WORK INSTRUCTIONS:
All of the material below is to be restated word for word, apart from the pictures.

+++ STORED DATA +++

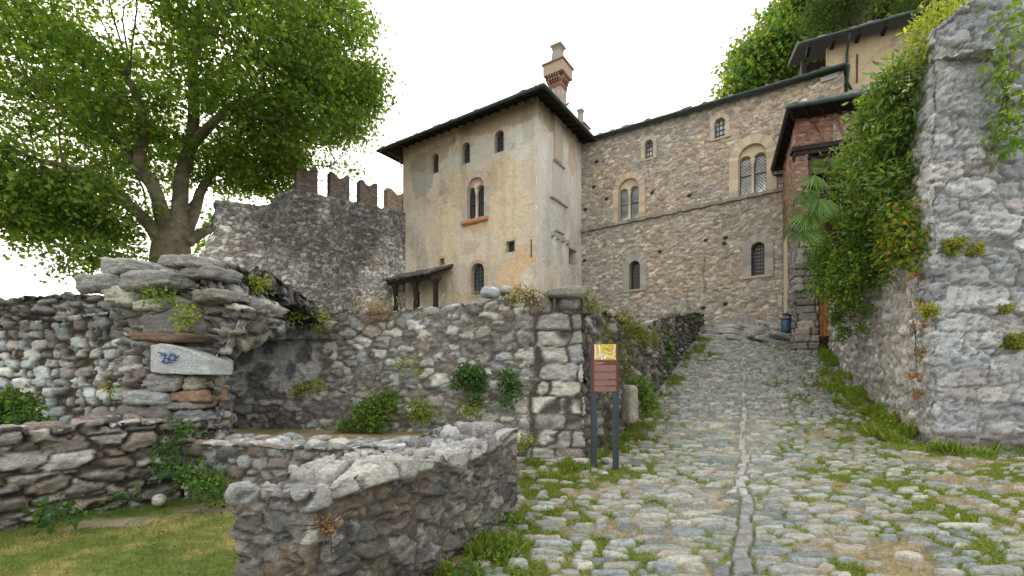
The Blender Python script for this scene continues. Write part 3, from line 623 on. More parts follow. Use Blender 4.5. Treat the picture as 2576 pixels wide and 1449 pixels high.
for i, (xa, xb, ytop, pal_) in enumerate([(745, 800, 410, 0), (830, 880, 433, 0), (905, 950, 455, 0), (974, 1016, 472, 1)]):
    sa = WC.hit(xa, 500, -.45)[0]; sb = WC.hit(xb, 500, -.45)[0]; zt = 12.95 if i < 3 else 12.9
    if i == 3: sb = WC.L+.15
    def swt(s, sa=sa, sb=sb, zt=zt):
        u = (s-sa)/(sb-sa); return zt-.30*sm(.0, 1, 1-np.abs(u-.5)*2.6)-.12*np.clip(np.abs(u-.5)*2-.6, 0, 1)
    mb = wall(WC, sa, sb, 11.1, zt, .55, .05, top=swt, seed=85+i, size=(.26, .3, .09), depth=.02, prot=.03, rough=.02, e=(.04, .2), pal=(P((.20,.15,.13),(.15,.125,.115),(.24,.17,.14),(.17,.16,.155)) if i < 3 else P((.34,.26,.19),(.38,.30,.22))),
              mortar=(.2,.175,.15) if i < 3 else (.4,.32,.24), flat=True, bend=lambda L: L+A(0, -.45, 0), faces='-x+x-y+y+z')
    mb.build('merlon', M_far, cw)
# low stub of wall in front of the plane tree
WS = Frame(at(395, 660, 20.0)[:2], at(530, 650, 21.6)[:2])
mb = wall(WS, 0, WS.L, 3.5, 6.6, .8, .06, top=bumpy(prof([(0, 6.35), (1.0, 6.6), (2.2, 6.75), (4, 7.0)]), .08, 3, 33), seed=91, size=(.35, .3, .13), depth=.05, prot=.07, rough=.03, pal=GREY*.8, mortar=(.13,.12,.1), rnd=.05, flat=True, faces='-x+x-y+z')
tag(mb.build('stone_wall', M_far), 'low broken stub of wall below the trunk of the plane tree', 'wall')
# ------------------------------------------------------------------ windows
def hitbox(fr, x0, x1, y0, y1):
    xm = (x0+x1)/2; s0, s1 = fr.hit(x0, y0)[0], fr.hit(x1, y0)[0]; return s0, s1, fr.hit(xm, y1)[1], fr.hit(xm, y0)[1]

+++

RESPONSE TO THE TASK:
The Blender Python script for this scene continues. Write part 3, from line 623 on. More parts follow. Use Blender 4.5. Treat the picture as 2576 pixels wide and 1449 pixels high.
for i, (xa, xb, ytop, pal_) in enumerate([(745, 800, 410, 0), (830, 880, 433, 0), (905, 950, 455, 0), (974, 1016, 472, 1)]):
    sa = WC.hit(xa, 500, -.45)[0]; sb = WC.hit(xb, 500, -.45)[0]; zt = 12.95 if i < 3 else 12.9
    if i == 3: sb = WC.L+.15
    def swt(s, sa=sa, sb=sb, zt=zt):
        u = (s-sa)/(sb-sa); return zt-.30*sm(.0, 1, 1-np.abs(u-.5)*2.6)-.12*np.clip(np.abs(u-.5)*2-.6, 0, 1)
    mb = wall(WC, sa, sb, 11.1, zt, .55, .05, top=swt, seed=85+i, size=(.26, .3, .09), depth=.02, prot=.03, rough=.02, e=(.04, .2), pal=(P((.20,.15,.13),(.15,.125,.115),(.24,.17,.14),(.17,.16,.155)) if i < 3 else P((.34,.26,.19),(.38,.30,.22))),
              mortar=(.2,.175,.15) if i < 3 else (.4,.32,.24), flat=True, bend=lambda L: L+A(0, -.45, 0), faces='-x+x-y+y+z')
    mb.build('merlon', M_far, cw)
# low stub of wall in front of the plane tree
WS = Frame(at(395, 660, 20.0)[:2], at(530, 650, 21.6)[:2])
mb = wall(WS, 0, WS.L, 3.5, 6.6, .8, .06, top=bumpy(prof([(0, 6.35), (1.0, 6.6), (2.2, 6.75), (4, 7.0)]), .08, 3, 33), seed=91, size=(.35, .3, .13), depth=.05, prot=.07, rough=.03, pal=GREY*.8, mortar=(.13,.12,.1), rnd=.05, flat=True, faces='-x+x-y+z')
tag(mb.build('stone_wall', M_far), 'low broken stub of wall below the trunk of the plane tree', 'wall')
# ------------------------------------------------------------------ windows
def hitbox(fr, x0, x1, y0, y1):
    xm = (x0+x1)/2; s0, s1 = fr.hit(x0, y0)[0], fr.hit(x1, y0)[0]; return s0, s1, fr.hit(xm, y1)[1], fr.hit(xm, y0)[1]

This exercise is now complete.